Tuesday, June 16, 2015

In short: La Mansión de la Niebla (1972)

aka Maniac Mansion

Warning: I’m gonna spoil the obvious

Thanks to particularly thick fog, various people (among them usual suspects Analía Gadé, Alberto Dalbés and Eduardo Fajardo) end up stranded in a lone house right next to a cemetery. This being the sort of film it is, there’s something not at all right with the place: the owner (Evelyn Stewart) tells a mildly disturbing story about a mysterious illness and a dead ancestor who was supposed to be a vampire, with many an added meaningful glance thrown; the house is full of occult pictures; and it seems there’s a big, possibly dead, chauffeur walking around. Things don’t become less disturbing for the guests the longer the night goes on, for there’s bad age make-up, random body parts and the threat of dead-or-not chauffeur-induced violence.
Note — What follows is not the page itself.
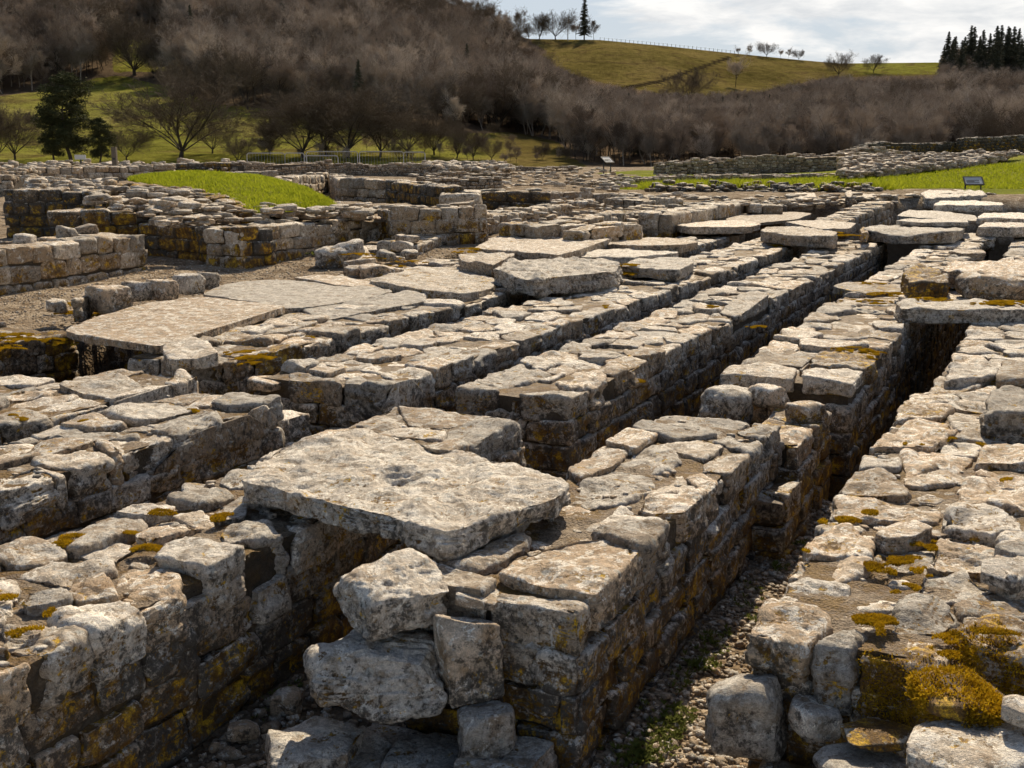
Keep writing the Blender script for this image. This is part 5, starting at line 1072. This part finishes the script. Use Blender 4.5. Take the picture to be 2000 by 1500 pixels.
for i, (a, b_, y, D, l) in enumerate([(482, 556, 299, 56, 'leftmost steel crowd barrier'), (556, 594, 299, 56, 'short steel barrier second from the left'), (594, 660, 304, 53, 'lower steel barrier standing in front of the others'), (598, 698, 296, 58, 'long steel barrier in the middle of the row'), (702, 788, 296, 56, 'bright steel barrier right of the middle'), (788, 830, 297, 56, 'rightmost steel crowd barrier')]): barrier(a, b_, y, D, l)
# ridge pole and field fence
e = empty('ridge_pole', hp(1109, 80), 'tall thin pale pole beside the conifer on the ridge', 'pole'); b = MB(); b.tube((0, 0, -.5), (0, 0, 8.), .16, .12, 6); b.build('shaft', M['twigpale'], e); b = MB(); b.box((.4, 0, 6.8), (.6, .05, .06)); b.build('crossbar', M['twigpale'], e)
e = None
fe = empty('field_fence', hp(1300, 93), 'wire fence with thin posts along the crest of the upper field', 'fence'); fo = fe.location.copy(); wire = MB(); last = None
for i in range(34):
    px = 1172+i*8.2; z_ = float(hill_z(np.array([428.]), np.array([px]))[0]); p = Vector((float(x_of(px, 428, (z_-HC)/428)), 428, z_))-fo; b = MB(); b.tube(p+Vector((0, 0, -.3)), p+Vector((0, 0, 1.25)), .09, .08, 4); b.build('post', M['wood'], fe)
    if last is not None: wire.tube(last+Vector((0, 0, 1.1)), p+Vector((0, 0, 1.1)), .02, .02, 3)
    last = p
wire.build('wire', M['frame'], fe)
# ================================================================== gravel, weeds, moss
def gravel(n, ubox, vbox, seed, label, smin=.008, smax=.022, zf=None):
    rs = np.random.RandomState(seed); T, Q = template(3 if n < 9000 else 3); T = T/np.linalg.norm(T, axis=1, keepdims=True); u = ubox[0]+(ubox[1]-ubox[0])*rs.rand(n); v = vbox[0]+(vbox[1]-vbox[0])*rs.rand(n); x, y = uv2w(u, v); z = zground(x, y)
    s = smin+(smax-smin)*rs.rand(n)**3; sc3 = s[:, None]*(.6+.6*rs.rand(n, 3)); a = rs.rand(n)*6.28; P = T[None]*sc3[:, None, :]*(1+.25*rs.randn(n, len(T), 1)*.5); ca, sa = np.cos(a)[:, None], np.sin(a)[:, None]
    V = np.stack([P[..., 0]*ca-P[..., 1]*sa+x[:, None], P[..., 0]*sa+P[..., 1]*ca+y[:, None], P[..., 2]*.7+z[:, None]+s[:, None]*.3], -1)
    st = np.zeros((n, len(T), 4), np.float32); st[..., 0] = rs.rand(n)[:, None]; st[..., 3] = rs.rand(n)[:, None]; F_ = (Q[None]+(np.arange(n)*len(T))[:, None, None]).reshape(-1, 4)
    return tag(mesh_from('gravel', V.reshape(-1, 3), F_, M['fresh'], None, (float(x[0]), float(y[0]), float(z[0])), st.reshape(-1, 4)), label, 'gravel', kind='stuff')
gravel(4200, (2.2, 6.5), (-1.22, -.72), 1, 'loose gravel on the floor of the sunlit trench')
gravel(2500, (2.0, 5.6), (-2.48, -1.9), 2, 'gravel and chips on the floor of the dark trench', .008, .03)
gravel(9000, (7, 15), (-11, -7.9), 3, 'gravel covering the yard at the left', .005, .016)
gravel(1500, (5.85, 6.9), (-2.6, -1.8), 4, 'gravel in the cross passage between the walls', .008, .03)
def weeds(spots, label, seed, size=.022):
    rg = random.Random(seed); b = MB(); o = None
    for (x, y, z, r, n) in spots:
        if o is None: o = (x, y, z)
        for _ in range(n):
            a = rg.uniform(0, 6.28); q = r*math.sqrt(rg.random()); c = Vector((x+math.cos(a)*q, y+math.sin(a)*q, z+.004)); h = rg.uniform(.3, 1.4)*size
            for k in range(rg.randint(3, 6)):
                t = rg.uniform(0, 6.28); d = Vector((math.cos(t), math.sin(t), rg.uniform(.2, 1.2))).normalized()*size*rg.uniform(.6, 1.3); s = d.cross(Vector((0, 0, 1))).normalized()*size*.22; m = c+Vector((0, 0, h*.5))+d*.5
                b.quad(tuple(c+Vector((0, 0, h*.4))), tuple(m+s), tuple(c+Vector((0, 0, h*.5))+d), tuple(m-s))
    return tag(b.build('weeds', M['leaf'], None, o), label, 'weeds', kind='stuff')
sp = []; rg = random.Random(3)
for i in range(34):
    u = 2.3+3.4*rg.random(); v = -1.17+abs(rg.gauss(0, .07)); x, y = uv2w(u, v); sp.append((x, y, zg(x, y), rg.uniform(.03, .09), rg.randint(4, 16)))
for (px, py) in ((1300, 1420), (1330, 1400), (1290, 1440), (1230, 1480), (1270, 1475)): x, y = at(px, py, -.57); sp.append((x, y, zg(x, y), .07, 40))
weeds(sp, 'small green weeds growing along the foot of the mossy wall', 1)
sp = []
for (px, py) in ((505, 522), (520, 520), (560, 515), (575, 510), (597, 508), (608, 512)): x, y = at(px, py, -.11); sp.append((x, y, zg(x, y), .12, 14))
weeds(sp, 'green seedlings at the foot of the neat three-course wall', 2, .05)
sp = []
for (px, py) in ((520, 1395), (540, 1360), (570, 1340)): x, y = at(px, py, -.57); sp.append((x, y, zg(x, y), .05, 12))
weeds(sp, 'tiny green sprouts in the shaded trench at the lower left', 3, .015)

# small chips and moss cushions lying on the walls
def chips(n, ubox, vbox, z, seed, label, size=.034, gapv=()):
    rg = random.Random(seed); st = []
    while len(st) < n:
        u, v = rg.uniform(*ubox), rg.uniform(*vbox); x, y = uv2w(u, v); s = size*rg.uniform(.35, 1.3)
        st.append(stone((x, y, z+rg.uniform(-.012, .012)), rg.uniform(0, 6), [(1, 0, s/2), (-1, .2, s/2), (0, 1, s*.35), (.2, -1, s*.35)], s*.25, s*.25, (s/2, s*.35), p=6, chips=4, rng=rg, q=.004, moss=.1*rg.random()))
    V, F_, S_ = merge(bake(st)); x, y = uv2w(ubox[0], vbox[0]); tag(mesh_from('stone_chips', V, F_, M['stone'], None, (x, y, z), S_), label, 'stone chips', kind='stuff')
chips(150, (1.6, 5.3), (-3.25, -2.55), -.022, 1, 'chips of stone in the joints of the left foreground wall')
chips(120, (3.1, 5.8), (-1.85, -1.28), -.022, 2, 'chips of stone in the joints of the middle foreground wall')
chips(220, (3.2, 7.), (-.68, .9), -.022, 3, 'chips of stone in the joints of the right walkway')
chips(100, (2.5, 5.1), (-4.68, -3.98), -.022, 4, 'chips of stone in the joints of the squat left wall')
def moss_tufts(o, n, cond, seed, h=.012, w=.004):
    """short moss fronds rooted on the faces of stone o, as its part"""
    me = o.data; co = np.empty(len(me.vertices)*3, np.float32); me.vertices.foreach_get('co', co); co = co.reshape(-1, 3); nr = np.empty(len(me.vertices)*3, np.float32); me.vertices.foreach_get('normal', nr); nr = nr.reshape(-1, 3)
    wz = co+np.array(o.location if not o.parent else o.parent.location); ok = np.where(cond(wz, nr) & (noise(wz*9.) > -.35))[0]; rs = np.random.RandomState(seed)
    i = ok[rs.randint(0, len(ok), n)]; p = co[i]+rs.randn(n, 3)*.006; d = nr[i]+rs.randn(n, 3)*.45+np.array([0, 0, .25]); d /= np.linalg.norm(d, axis=1)[:, None]; tip = p+d*(h*(.5+rs.rand(n)))[:, None]
    sd_ = np.cross(d, rs.randn(n, 3)); sd_ /= np.linalg.norm(sd_, axis=1)[:, None]; V = np.stack([p-sd_*w, p+sd_*w, tip], 1).reshape(-1, 3)
    m = mesh_from('moss', V, np.arange(3*n).reshape(-1, 3), M['mossy'], o, (0, 0, 0), None, False); m['kind'] = 'stuff'; return m
def nearest_cap(px, py, z=0.):
    t = Vector((*at(px, py, z), z)); best = None
    for o in COL.objects:
        if o.name.startswith('capstone') and o.parent and not o.name.startswith('capstones'):
            n = len(o.data.vertices); c = np.empty(n*3, np.float32); o.data.vertices.foreach_get('co', c); c = Vector(c.reshape(-1, 3).mean(0).tolist())+o.parent.location
            d = (c-t).length
            if best is None or d < best[0]: best = (d, o)
    return best[1]
def by_label(t): return [o for o in COL.objects if o.get('label') == t][0]
u_ = np.array([SU, CU, 0])
moss_tufts(nearest_cap(1765, 1285, -.05), 9000, lambda w, n: (n@u_ < -.2) | (n[:, 2] < .2), 1, .0075, .0032)
moss_tufts(nearest_cap(1940, 1260, .0), 5000, lambda w, n: (n@u_ < -.2), 2, .0075, .0032)
moss_tufts(by_label('boulder thickly covered in yellow moss at the lower right'), 9000, lambda w, n: (n[:, 2] > -.1) & (noise(w*6.) > -.25), 3, .0075, .0032)

def moss_patch(name_spots, label, seed):
    """low moss cushions lying on the wall tops: (point, radius in m)"""
    rs = np.random.RandomState(seed); P = []; T = []; S_ = []
    for (px, py, z, r) in name_spots:
        x, y = at(px, py, z); n = int(5200*r/.1*(r/.1)); a = rs.rand(n)*6.28; q = r*np.sqrt(rs.rand(n)); X = x+np.cos(a)*q*1.25; Y = y+np.sin(a)*q*.8
        keep = (noise2(X*22, Y*22, 3.)+.35-q/r*.75) > 0; X, Y, q = X[keep], Y[keep], q[keep]; n = len(X)
        Z = z+.012*np.clip(1-(q/r)**2, 0, 1)+rs.rand(n)*.004-.003; p = np.stack([X, Y, Z], -1); d = np.stack([rs.randn(n)*.6, rs.randn(n)*.6, 1+0*X], -1); d /= np.linalg.norm(d, axis=1)[:, None]
        t = p+d*(.005+.007*rs.rand(n))[:, None]; sd_ = np.cross(d, rs.randn(n, 3)); sd_ /= np.linalg.norm(sd_, axis=1)[:, None]; P.append(p-sd_*.003); S_.append(p+sd_*.003); T.append(t)
    P, S2, T = np.concatenate(P), np.concatenate(S_), np.concatenate(T); V = np.stack([P, S2, T], 1).reshape(-1, 3)
    tag(mesh_from('moss', V, np.arange(len(V)).reshape(-1, 3), M['mossy'], None, tuple(V[0]), None, False), label, 'moss', kind='stuff')
f3 = lambda z, r, *P: [(1200+x*.53333, 700+y*.53333, z, r) for x, y in P]
f1 = lambda z, r, *P: [(x*.53333, 700+y*.53333, z, r) for x, y in P]
moss_patch(f3(.012, .075, (1000, 765), (1070, 745), (1090, 780), (1150, 690), (930, 965), (960, 985), (1005, 880))+f3(.012, .045, (1040, 870), (900, 960), (800, 600), (850, 595), (940, 570), (700, 715), (1060, 840), (980, 1080), (1225, 1060), (1230, 1095), (1235, 1030), (1460, 450), (1390, 580), (1230, 300), (1100, 315), (1330, 320))+f3(.08, .06, (1330, 1010), (1400, 1020)),
           'orange moss cushions scattered over the right walkway', 1)
moss_patch(f1(.012, .05, (30, 885), (190, 930), (540, 700), (780, 588), (250, 680), (100, 1005), (270, 660), (600, 565), (840, 580), (320, 235), (690, 195), (40, 215), (60, 225), (460, 650)), 'small rusty moss cushions on the left foreground walls', 2)
moss_patch([(480, 690, .01, .13), (500, 700, .0, .12), (495, 712, -.02, .1), (590, 660, .0, .08), (1665, 683, .02, .13), (1690, 690, .0, .12), (1700, 700, -.01, .08), (1620, 455, .2, .25), (1650, 460, .18, .2), (850, 552, .02, .25), (1480, 640, .01, .1), (1240, 745, .0, .06), (1180, 600, .01, .1), (1390, 600, .02, .12), (1530, 480, .02, .2),
            (925, 487, .18, .2), (905, 493, .17, .15), (1225, 518, .14, .15), (1215, 535, .05, .2), (1690, 590, .06, .2), (1740, 575, .06, .2), (1820, 585, .14, .15), (1975, 592, .14, .2), (1940, 594, .14, .16), (1830, 565, .08, .2), (700, 497, .12, .2), (745, 505, .14, .2), (800, 512, .08, .2), (760, 520, .05, .18), (1690, 555, .03, .2)],
           'yellow and orange moss cushions on the slabs and wall tops in the middle distance', 3)
moss_patch([(15, 655, .02, .16), (35, 665, .0, .16), (10, 680, -.02, .16), (110, 665, .0, .12), (125, 672, -.02, .1), (130, 595, -.05, .15), (160, 612, -.02, .2), (190, 615, -.02, .16)], 'thick yellow moss on the low stones at the left edge', 4)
Francesco Lara Polop’s movie about a mansion in the mist is a bit of a throw back to the Old Dark House films of yore, though the mandatory gorilla has been replaced by that zombie chauffeur, and there are some very tame attempts at sexing proceedings up a little but still mostly keeping everyone’s clothes on. Yes, I was disappointed about that last one too. As in the old entries in the genre, the supernatural here will also turn out to be mere part of a rather dubious plan to drive an heiress mad; as is tradition, it’s a plan made rather problematic by needing to have a group of people travelling independently be stranded by fog, which is not what we in the heiress killing business call a sound idea, even in an area where it’s regularly foggy. So, as it goes with these things, the natural explanations for the seemingly supernatural occurrences are actually less plausible than explaining them by ghosts and witches; in fact, trying to think through who does what when here for what reason might lead to a mild headache.

On the other hand, nothing here is so interesting the non-supernatural explanation will actually turn out to be a disappointment, because disappointment generally needs expectations to disappoint. This doesn’t mean the film is without its attractions – there are some decent moments of classic gothic-style shudders, Polop knows his way around filming a moody bank of artificial fog, and Evelyn Stewart does know who to do sinister meaningful stares rather well, whereas the other actors are playing their quite obvious parts with off-handed professionalism and just a small side of cheese. It’s all very pleasant and old-fashioned, and while this certainly isn’t a lost classic of gothic or would-be gothic, and won’t excite anyone overmuch, La Mansion does have enough to offer for a bit of a diverting time if one adjusts her expectations properly.